Optimismus, Wagemut und Intellekt - Pacific Standard Time
Wer in Los Angeles lebt kennt das: Europäer, Menschen von der US-Ostküste, vielleicht ja sogar der Rest der Welt schauen gerne ein wenig auf uns herab als oberflächliche Träumer, die unter der ewigen Sonne von LaLaLand surfen, skaten und sich zu oft im Gesicht und an den Brüsten operieren lassen.
Bedeutende Kunst und bedeutende Gedanken entstehen anderswo lautet das gängige Klischee, das selbstbewusste Angelinos wütend macht und bei anderen am Selbstbewusstsein nagt.
Das gigantische Kunstprojekt Pacific Standard Time liefert mit fast zweihundert Ausstellungen, intellektueller Auseinandersetzung und optimistischen Elan jede Menge Stoff um diesem Vorurteil entgegenzuwirken.

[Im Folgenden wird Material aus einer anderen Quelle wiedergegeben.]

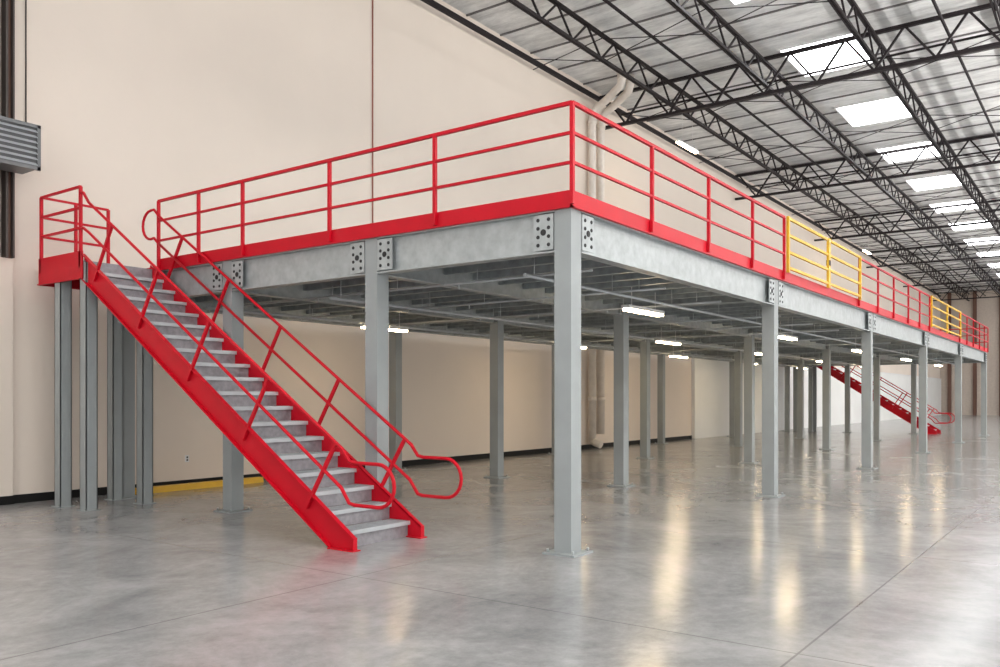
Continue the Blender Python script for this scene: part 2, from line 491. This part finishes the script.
# ------------------------------------------------------------ wall things
b = MB()
for dx in (0, .55):
    x = 15.9+dx
    y = YW-.18
    b.tube([(x-.6, 7.5, 11.43), (x-.6, 7.5, 11.2), (x-.5, 7.62, 11.0), (x-.15, 8.3, 10.8), (x-.03, 8.65, 10.7), (x, y-.03, 10.55), (x, y, 10.3), (x, y, .45 if dx else .2)], .12, M_pipe, 14)
    b.tube([(x-.6, 7.5, 11.15), (x-.6, 7.5, 11.3)], .15, M_pipe, 14)
    for z in (10.2, 7.5, 4.5, 1.5):
        b.tube([(x, y, z), (x, y, z+.12)], .145, M_pipe, 14)
b.tube([(15.9, YW-.18, .25), (15.9, YW-.30, .2), (15.9, YW-.5, .14)], .12, M_pipe, 14)
b.obj('roof_drain_pipe')
b = MB(); b.tube([(6.33, YW-.02, 4.7), (6.33, YW-.02, 11.1)], .016, M_condu, 8)
b.box(6.28, 6.38, YW-.06, YW-.005, 4.6, 4.75, M_condu); b.obj('wall_conduit')
# unit heater
e = empty('unit_heater', (-1.80, 8.5, 5.27))
b = MB()
b.box(-.5, .5, -.15, .32, -.31, .31, M_heat)
b.box(-.53, .53, -.19, -.15, .28, .33, M_heat); b.box(-.53, .53, -.19, -.15, -.33, -.28, M_heat)
b.box(.48, .53, -.19, -.15, -.33, .33, M_heat); b.box(-.53, -.48, -.19, -.15, -.33, .33, M_heat)
for i in range(7):
    z = -.25+i*.08
    b.prism([(-.2, z-.02), (-.15, z+.02), (-.15, z+.028), (-.2, z-.012)], -.48, .48, M_gal2)
    b.box(.5, .512, -.12, .28, z-.008, z+.012, M_gal2)
b.tube([(-.2, .15, .31), (-.2, .15, 5.7)], .02, M_heat, 8)
b.tube([(.65, .53, .2), (.65, .53, 5.9)], .010, M_steel, 6)
b.tube([(.65, .53, .2), (.5, .3, .1)], .010, M_steel, 6)
b.obj('heater_body', e)
b = MB()
b.box(-1.50, -1.465, YW-.16, YW-.001, 3.70, 11.1, M_track)
b.box(-1.465, -1.40, YW-.08, YW-.001, 3.70, 11.1, M_brown)
b.box(-1.40, -1.375, YW-.16, YW-.001, 3.70, 11.1, M_track)
b.box(-1.62, -1.58, YW-.16, YW-.001, 3.70, 11.1, M_track); b.obj('trim_door_track')
b = MB(); b.prism([(8.62, 0), (8.80, 0), (8.78, .1), (8.64, .1)], .45, 3.0, M_yel)
b.obj('wheel_stop')
b = MB()
for (x, z) in ((1.6, .45), (4.2, .45)):
    b.box(x, x+.08, YW-.012, YW-.001, z, z+.12, M_white)
    b.box(x+.025, x+.055, YW-.018, YW-.012, z+.02, z+.05, M_hole); b.box(x+.025, x+.055, YW-.018, YW-.012, z+.07, z+.10, M_hole)
b.obj('wall_outlets')

# ------------------------------------------------------------ world + camera
w = bpy.data.worlds.new('World'); scene.world = w; w.use_nodes = True
bg = w.node_tree.nodes['Background']; bg.inputs[0].default_value = (1.0, .985, .965, 1); bg.inputs[1].default_value = 1.65
cam = bpy.data.cameras.new('camera'); co = bpy.data.objects.new('camera', cam); scene.collection.objects.link(co)
cam.sensor_width = 36; cam.lens = 36*848/1000; cam.shift_y = .0645
co.location = (-7.378, -4.477, 1.6)
co.rotation_euler = (math.radians(90), 0, -math.radians(90-36.04))
cam.clip_end = 300
scene.camera = co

Wir können eintauchen in die Nachkriegszeit und zurückschauen auf die Geburtsstunde der kalifornischen Kunstszene, die soviel interessanter ist als ihr Ruf.
“Vor allem die New Yorker haben gedacht - bei uns spielt die Musik und in Kalifornien ist nicht viel los. Das ist ungerecht! Die Geschichte, Bedeutung und Originalität der kalifornischen Kunst ist unterschätzt!” erklärte mir Thomas Gaehtgens, der Direktor des Getty Research Institutes, das das Projekt mit rund zehn Millionen Dollar finanziert hat.
Auf den ersten Blick ist das Projekt überwältigend. Nach zwei Tagen Pressevorschau verschwammen tausende von Eindrücken in meinem Kopf zu einer bunten Collage aus Eames-Stühlen, Fundobjekten der Watts-Revolution, schwarz-weiss-Filmen mit rauchenden Hippies, einer goldbesprühten Riesenkobra und einem älteren Herrn, der zur Eröffnung mit Pappgitarre, Gartenschlauch und Windspiel musizierte.
Zum Glück bleiben mehrere Monate Zeit, sich genauer umzusehen. Sicher begegnen einem dabei immer wieder bekannte Namen wie Ed Ruscha und David Hockney. Aber wer wusste beispielsweise, dass es in Los Angeles ein Woman’s Building gab, in dem Künstlerinnen vom Machismus ihrer männlichen Kollegen und dem Schatten der New Yorker Kunstszene befreit ihren eigenen Stil entwickelten? Wer kennt die afroakemrikanischen und lateinamerikansichen Künstlergruppen, die in Los Angeles ihre ganz eigenen Ausdrucksformen fanden?
Um Vielfalt und Originalität dieser Kunstszene zu erfassen ist muss man sich mindestens eine Woche Zeit nehmen, ins Auto steigen und über die Freeways nach San Diego, Santa Barbara, Santa Monica und Palm Springs fahren. Wer das tut wird selbst Teil des Kunstwerks Kalifornien und findet reichlich Argumente für etwas, was wir in Los Angeles schon lange wissen: Kalifornien wird einfach zu oft unterschätzt.